Chaque semaine, la presse se doit de trouver de nouvelles tendances. Du coup, certaines d’entre elles ne sont tout simplement pas encore advenues ; c’est en les évoquant, en les faisant passer pour de nouvelles tendances, que le journaliste va peut-être les faire advenir. Le quotidien Libération parlait, le 1er avril dernier, de la tendance qui consistait à prendre un bernard-l’hermite, ce petit crustacé, comme animal de compagnie. Un jour autre que le 1er avril, l’évocation de cette  » tendance  » aurait peut-être fait des émules. Dans ces conditions, le journaliste passe de la position d’observateur à celle de prophète. Mais le phénomène ne concerne pas uniquement les journalistes ; c’est également le cas des  » people « . Kate Moss, par exemple, n’a plus à se soucier de la manière dont elle est habillée : quoi qu’elle porte, cela deviendra  » fashion « . Les  » select store « , à l’instar de la boutique parisienne Colette, fonctionnent selon le même procédé : elles ne vendent pas des objets mais de la prophétie autoréalisatrice. Tout ce petit monde règne sur la bourse de la mode comme Warren Buffett et ses semblables règnent sur la bourse tout court. Pendant ce temps, les petits actionnaires, cherchent à deviner, dans le domaine de la bourse comme dans celui des modes, quelles seront les valeurs gagnantes de demain.
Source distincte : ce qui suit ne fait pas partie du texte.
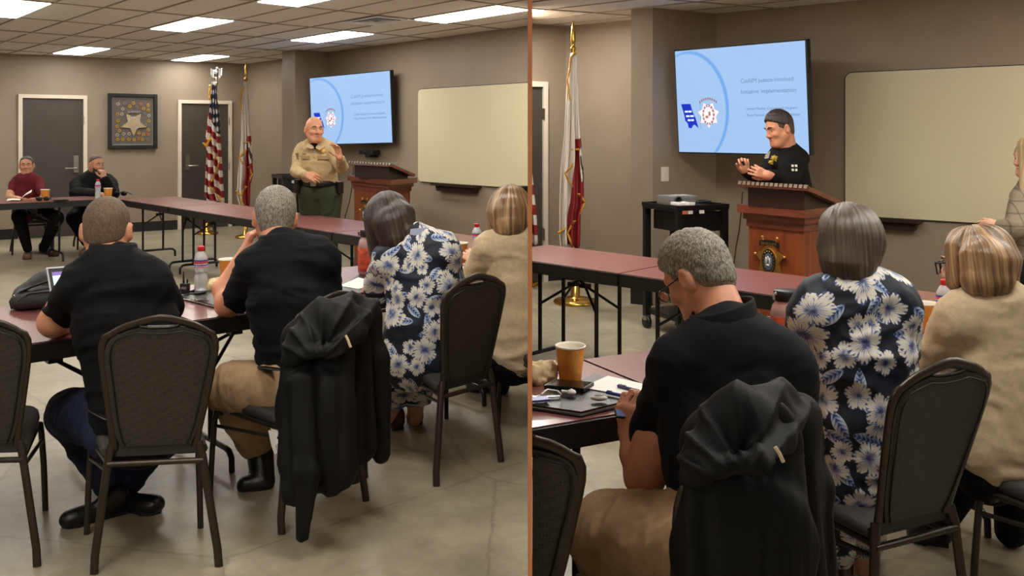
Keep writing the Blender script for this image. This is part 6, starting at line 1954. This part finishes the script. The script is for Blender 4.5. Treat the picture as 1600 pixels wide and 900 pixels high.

(1) Guillaume Erner enseigne la sociologie de la mode à Science-Po. Il est chercheur associé au GEMAS (Groupe d’étude des méthodes de l’analyse sociologique) – Paris IV Sorbonne. Il est aussi auteur de La société des victimes (La Découverte, 2006) et d’Expliquer l’antisémitisme aux Presses Universitaires de France.

(2) Sociologie des tendances , par Guillaume Erner, collection Que sais-je ? Ed. P.U.F., 128 pages.